Première partie (25 minutes environ) :
Titre : Powerful multiple testing procedures derived from hyperrectangular confidence regions having a minimal volume
Résumé : We study the control of the FamilyWise Error Rate (FWER) in the linear Gaussian model when the nxp
design matrix is of rank p. Single step multiple testing procedures controlling the FWER are derived from hyperrect-
angular confidence regions. In this study, we aim to construct procedure derived from hyperrectangular confidence
region having a minimal volume. We show that minimizing the volume seems a fair criterion to improve the power of
the multiple testing procedure. Numerical experiments demonstrate the performance of our approach when compared
with the state-of-the-art single step and sequential procedures.

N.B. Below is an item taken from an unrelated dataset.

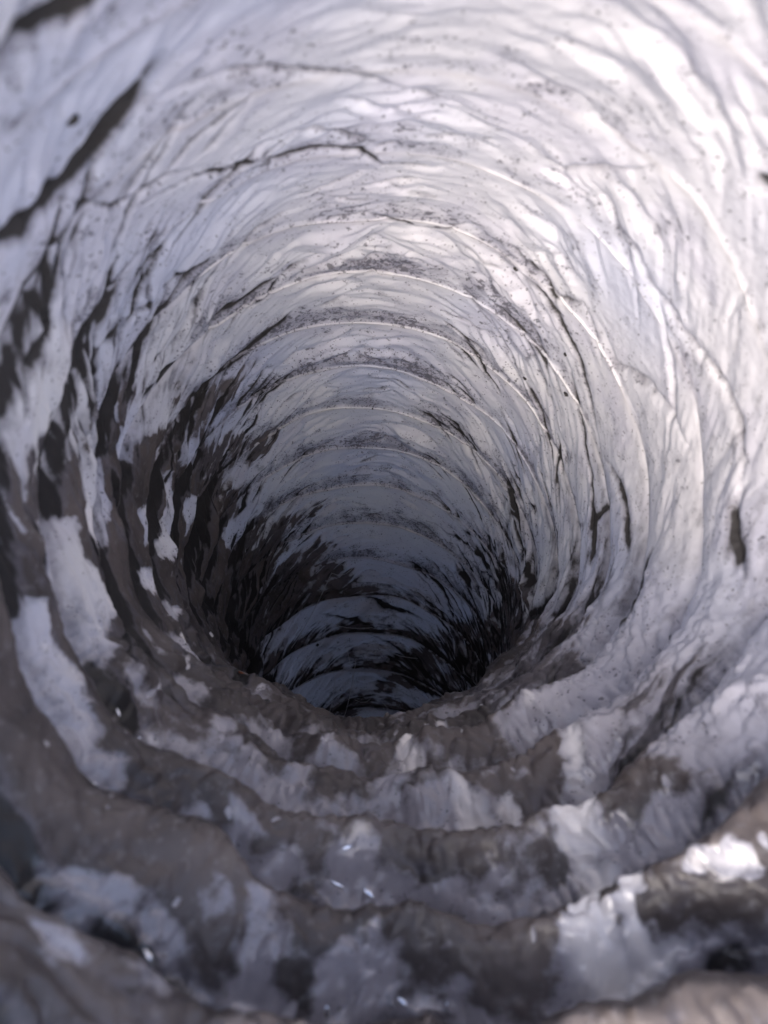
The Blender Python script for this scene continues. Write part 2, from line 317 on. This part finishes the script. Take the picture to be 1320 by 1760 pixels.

We also provide an application to the detection of
metabolites in metabolomics.
Deuxième partie (25 minutes environ)
Titre : The Geometry of Uniqueness, Sparsity and Clustering in Penalized Estimation
Résumé : We provide a necessary and sufficient condition for the uniqueness of
penalized least-squares estimators whose penalty term is given by a norm
with a polytope unit ball, covering a wide range of methods including SLOPE and
LASSO, as well as the related method of basis pursuit. We consider a strong type of
uniqueness that is relevant for statistical problems. The uniqueness
condition is geometric and involves how the row span of the design matrix
intersects the faces of the dual norm unit ball, which for SLOPE is given by the sign
permutahedron. Further considerations based on this condition also allow to
derive results on sparsity and clustering features. In particular, we define the
notion of a SLOPE model to describe both sparsity and clustering
properties of this method and also provide a geometric characterization of accessible
SLOPE models.